SiO2掺杂介孔碳纳米球及其锂硫电池的特性

为了增加对锂硫电池在循环期间产生的多硫化物的吸附能力,用软模板法在溶液中通过自组装得到了SiO2掺杂介孔碳球,其中极性SiO2可以很好地吸附多硫化物,提高锂硫电池的循环性能。扫描电子显微镜(SEM)和透射电子显微镜(TEM)表征结果表明合成的介孔碳球分散性良好,粒径约为250 nm,具有封闭在内部的孔径约为20 nm的球形孔,封闭的孔结构可以为防止多硫化物流失提供良好的物理屏障。同时氮气吸附和脱附测试结果表明介孔碳球具有很高的比表面积(523 m2/g)和孔体积(0.67 cm3/g),热重分析仪(TGA)数据表明SiO2的质量分数为9.4%,灌硫后硫的质量分数为60%。电化学测试结果表明,在167.5 mA/g的电流密度下,SiO2掺杂介孔碳球的首次循环比容量为1173 mA·h/g,100次循环后比容量仍可达到770 mA·h/g,库仑效率保持在99%。

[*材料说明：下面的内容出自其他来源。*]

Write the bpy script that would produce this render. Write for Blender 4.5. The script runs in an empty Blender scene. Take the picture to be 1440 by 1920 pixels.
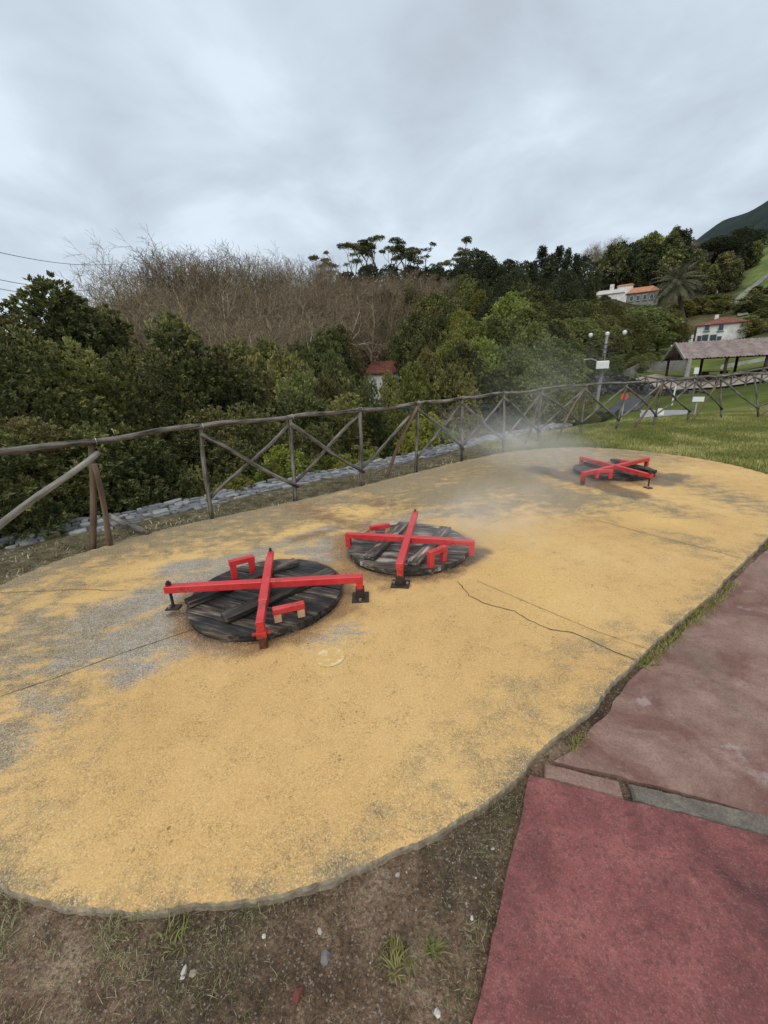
import bpy, bmesh, math, random
import numpy as np
from mathutils import Vector, Matrix

C = bpy.context.scene.collection
scn = bpy.context.scene
PI = math.pi
random.seed(7)
rng = np.random.default_rng(7)

# ------------------------------------------------------------------ camera
CAM_F, CAM_PITCH, CAM_ROLL, CAM_H = 750.5, 0.3146, -0.0442, 1.6
_cp, _sp, _cr, _sr = math.cos(CAM_PITCH), math.sin(CAM_PITCH), math.cos(CAM_ROLL), math.sin(CAM_ROLL)
_f = np.array([0, _cp, -_sp]); _r0 = np.array([1., 0, 0]); _u0 = np.cross(_r0, _f)
_r = _cr * _r0 + _sr * _u0; _u = -_sr * _r0 + _cr * _u0
cd = bpy.data.cameras.new("camera"); cam = bpy.data.objects.new("camera", cd); C.objects.link(cam)
cd.sensor_fit = 'VERTICAL'; cd.sensor_height = 32; cd.lens = CAM_F / 1920 * 32
cd.clip_start = 0.05; cd.clip_end = 12000
cam.matrix_world = Matrix(((_r[0], _u[0], -_f[0], 0), (_r[1], _u[1], -_f[1], 0), (_r[2], _u[2], -_f[2], CAM_H), (0, 0, 0, 1)))
scn.camera = cam

# ------------------------------------------------------------------ sky, sun, exposure
SUN_EL, SUN_ROT = math.radians(52), math.radians(200)
w = bpy.data.worlds.new("World"); scn.world = w; w.use_nodes = True
nt = w.node_tree; nt.nodes.clear()
def wn(t, **kw):
    n = nt.nodes.new(t)
    for k, v in kw.items(): setattr(n, k, v)
    return n
L = nt.links.new
out = wn('ShaderNodeOutputWorld'); bg = wn('ShaderNodeBackground'); bg.inputs[1].default_value = 0.1
L(bg.outputs[0], out.inputs[0])
sky = wn('ShaderNodeTexSky', sky_type='NISHITA', sun_disc=False, sun_elevation=SUN_EL, sun_rotation=SUN_ROT)
tc = wn('ShaderNodeTexCoord'); sep = wn('ShaderNodeSeparateXYZ'); L(tc.outputs['Generated'], sep.inputs[0])
ad = wn('ShaderNodeMath', operation='ADD'); L(sep.outputs[2], ad.inputs[0]); ad.inputs[1].default_value = 0.22
mx = wn('ShaderNodeMath', operation='MAXIMUM'); L(ad.outputs[0], mx.inputs[0]); mx.inputs[1].default_value = 0.12
dx = wn('ShaderNodeMath', operation='DIVIDE'); L(sep.outputs[0], dx.inputs[0]); L(mx.outputs[0], dx.inputs[1])
dy = wn('ShaderNodeMath', operation='DIVIDE'); L(sep.outputs[1], dy.inputs[0]); L(mx.outputs[0], dy.inputs[1])
cb = wn('ShaderNodeCombineXYZ'); L(dx.outputs[0], cb.inputs[0]); L(dy.outputs[0], cb.inputs[1]); cb.inputs[2].default_value = 3.7
n1 = wn('ShaderNodeTexNoise'); n1.inputs['Scale'].default_value = 0.75; n1.inputs['Detail'].default_value = 4; n1.inputs['Roughness'].default_value = 0.45; n1.inputs['Distortion'].default_value = 0.25
n2 = wn('ShaderNodeTexNoise'); n2.inputs['Scale'].default_value = 2.0; n2.inputs['Detail'].default_value = 6; n2.inputs['Roughness'].default_value = 0.52; n2.inputs['Distortion'].default_value = 0.3
L(cb.outputs[0], n1.inputs[0]); L(cb.outputs[0], n2.inputs[0])
am = wn('ShaderNodeMath', operation='MULTIPLY'); L(n2.outputs[0], am.inputs[0]); am.inputs[1].default_value = 0.52
sm = wn('ShaderNodeMath', operation='MULTIPLY_ADD'); L(n1.outputs[0], sm.inputs[0]); sm.inputs[1].default_value = 0.48; L(am.outputs[0], sm.inputs[2])
rp = wn('ShaderNodeValToRGB'); L(sm.outputs[0], rp.inputs[0])
els = rp.color_ramp.elements
els[0].position = 0.38; els[0].color = (4.0, 4.55, 5.2, 1)
els[1].position = 0.60; els[1].color = (6.3, 7.15, 8.1, 1)
e = els.new(0.49); e.color = (4.95, 5.75, 6.6, 1)
thin = wn('ShaderNodeMapRange'); L(sm.outputs[0], thin.inputs[0])
thin.inputs[1].default_value = 0.56; thin.inputs[2].default_value = 0.70; thin.inputs[3].default_value = 1.0; thin.inputs[4].default_value = 0.75
mxc = wn('ShaderNodeMix', data_type='RGBA'); L(thin.outputs[0], mxc.inputs[0]); L(sky.outputs[0], mxc.inputs[6]); L(rp.outputs[0], mxc.inputs[7])
L(mxc.outputs[2], bg.inputs[0])
sd = bpy.data.lights.new("sun", 'SUN'); sd.energy = 1.5; sd.angle = math.radians(45); sd.color = (1, 0.96, 0.88)
sun = bpy.data.objects.new("sun", sd); C.objects.link(sun)
_sdir = Vector((math.sin(SUN_ROT) * math.cos(SUN_EL), math.cos(SUN_ROT) * math.cos(SUN_EL), math.sin(SUN_EL)))
sun.rotation_euler = _sdir.to_track_quat('Z', 'Y').to_euler()
vs = scn.view_settings
vs.view_transform = 'Standard'; vs.look = 'None'; vs.exposure = 0.33; vs.gamma = 1
scn.cycles.max_bounces = 6; scn.cycles.transparent_max_bounces = 8
scn.cycles.volume_bounces = 4

# ------------------------------------------------------------------ helpers
def ray(px, py):
    d = _f * CAM_F + _r * (px - 720) + _u * (960 - py)
    return d / np.linalg.norm(d)
def G(px, py, z=0.0):                       # point of a horizontal plane seen at a photo pixel
    d = ray(px, py); t = (z - CAM_H) / d[2]
    return Vector((d[0] * t, d[1] * t, z))
def P(px, py, r):                           # point at horizontal distance r
    d = ray(px, py); t = r / math.hypot(d[0], d[1])
    return Vector((d[0] * t, d[1] * t, CAM_H + d[2] * t))

def _hash(ix, iy, s):
    h = (ix.astype(np.int64) * 374761393 + iy.astype(np.int64) * 668265263 + s * 1442695041) & 0x7fffffff
    h = ((h ^ (h >> 13)) * 1274126177) & 0x7fffffff
    return ((h ^ (h >> 16)) & 0xffff) / 65535.0
def vnoise(x, y, s=0):
    x = np.asarray(x, float); y = np.asarray(y, float)
    ix = np.floor(x); iy = np.floor(y); fx = x - ix; fy = y - iy
    fx = fx * fx * (3 - 2 * fx); fy = fy * fy * (3 - 2 * fy)
    a = _hash(ix, iy, s); b = _hash(ix + 1, iy, s); c = _hash(ix, iy + 1, s); d = _hash(ix + 1, iy + 1, s)
    return (a + (b - a) * fx) * (1 - fy) + (c + (d - c) * fx) * fy
def fbm(x, y, o=4, s=0):
    t = 0; a = 0.5; n = 0
    for k in range(o):
        t = t + a * vnoise(np.asarray(x) * 2 ** k, np.asarray(y) * 2 ** k, s + k * 17); n += a; a *= 0.5
    return t / n
def sstep(x, a, b):
    t = np.clip((np.asarray(x, float) - a) / (b - a), 0, 1); return t * t * (3 - 2 * t)

def mesh(name, V, F, mats=(), fm=None, smooth=False):
    me = bpy.data.meshes.new(name)
    V = np.asarray(V, dtype=np.float32).reshape(-1, 3)
    if isinstance(F, np.ndarray):
        n, k = F.shape
        me.vertices.add(len(V)); me.vertices.foreach_set('co', V.ravel())
        me.loops.add(n * k); me.loops.foreach_set('vertex_index', F.astype(np.int32).ravel())
        me.polygons.add(n); me.polygons.foreach_set('loop_start', np.arange(0, n * k, k, dtype=np.int32))
        me.update(calc_edges=True)
    else:
        me.from_pydata([tuple(map(float, v)) for v in V], [], F)
    for m in mats: me.materials.append(m)
    if fm is not None: me.polygons.foreach_set('material_index', np.asarray(fm, dtype=np.int32))
    me.polygons.foreach_set('use_smooth', np.full(len(me.polygons), smooth, dtype=bool))
    me.update()
    return me
def fattr(me, name, arr, dom='POINT'):
    a = me.attributes.new(name, 'FLOAT', dom); a.data.foreach_set('value', np.asarray(arr, dtype=np.float32))
def cattr(me, name, arr):
    a = me.attributes.new(name, 'FLOAT_COLOR', 'POINT')
    arr = np.concatenate([np.asarray(arr, dtype=np.float32), np.ones((len(arr), 1), np.float32)], 1)
    a.data.foreach_set('color', arr.ravel())
def link(name, me, parent=None):
    o = bpy.data.objects.new(name, me); C.objects.link(o)
    if parent is not None: o.parent = parent
    return o
def tag(o, label, cat, group=None):
    o['label'] = label; o['category'] = cat
    if group: o['group'] = group
    return o
def thing(name, label, cat, loc=(0, 0, 0), group=None):
    o = bpy.data.objects.new(name, None); o.empty_display_size = 0.2; C.objects.link(o); o.location = loc
    return tag(o, label, cat, group)
def struct(o, kind='structure'):
    o['kind'] = kind; return o

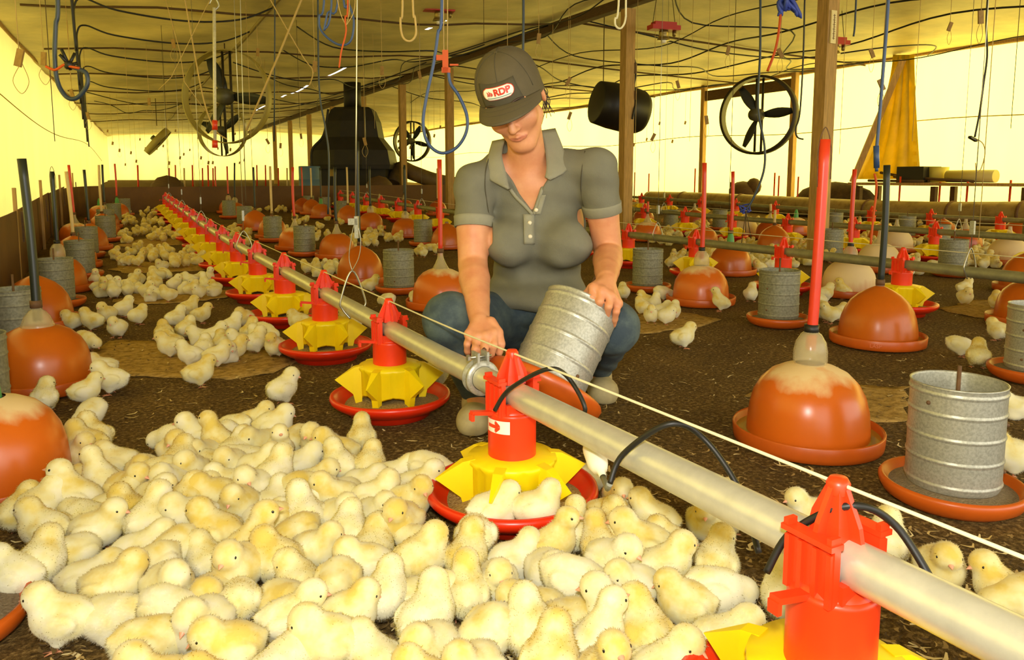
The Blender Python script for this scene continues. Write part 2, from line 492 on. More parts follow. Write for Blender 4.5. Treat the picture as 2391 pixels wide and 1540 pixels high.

在1675 mA/g的大电流密度下循环了500次后比容量从660 mA·h/g下降到550 mA·h/g,平均每次循环的比容量衰减率仅为0.036%。

SiO2-Doped Mesoporous Carbon Nanospheres and Performances of Its Lithium-Sulfur Batteries

In order to increase the adsorption capacity of polysulfides generated during the cycling of lithium-sulfur batteries,SiO2-doped mesoporous carbon spheres were obtained by self-assembly in a solution using a soft template method,in which polar SiO2 could adsorb polysulfides to improve the cycling performances of lithium-sulfur batteries.The characterization results of scanning electron microscopy(SEM)and transmission electron microscopy(TEM)show that the synthesized mesoporous carbon spheres with a particle size of about 250 nm have good dispersibility,and the spherical pores with a pore diameter of about 20 nm are enclosed inside the mesoporous carbon spheres.The closed pore structure can provide a good physical barrier to prevent the loss of polysulfides.At the same time,the nitrogen adsorption and desorption test results show that mesoporous carbon sphere has a high specific surface area(523 m2/g)and a pore volume of 0.67 cm3/g.The thermogravimetric analyzer(TGA)data show that the mass fraction of SiO2 is 9.4%,and the mass fraction of the sulfur after sulfur impregnation is 60%.The electrochemical test results show that at a current density of 167.5 mA/g,the first cycle specific capacity of the SiO2-doped mesoporous carbon spheres is 1 173 mA·h/g.After 100 cycles,the specific capacity can still reach 770 mA·h/g,and the Coulomb efficiency is maintained at 99%.After 500 cycles under a large current density of 1 675 mA/g,the specific capacity decreases from 660 mA·h/g to 550 mA·h/g,and the average specific capacity decay rate per cycle is only 0.036%.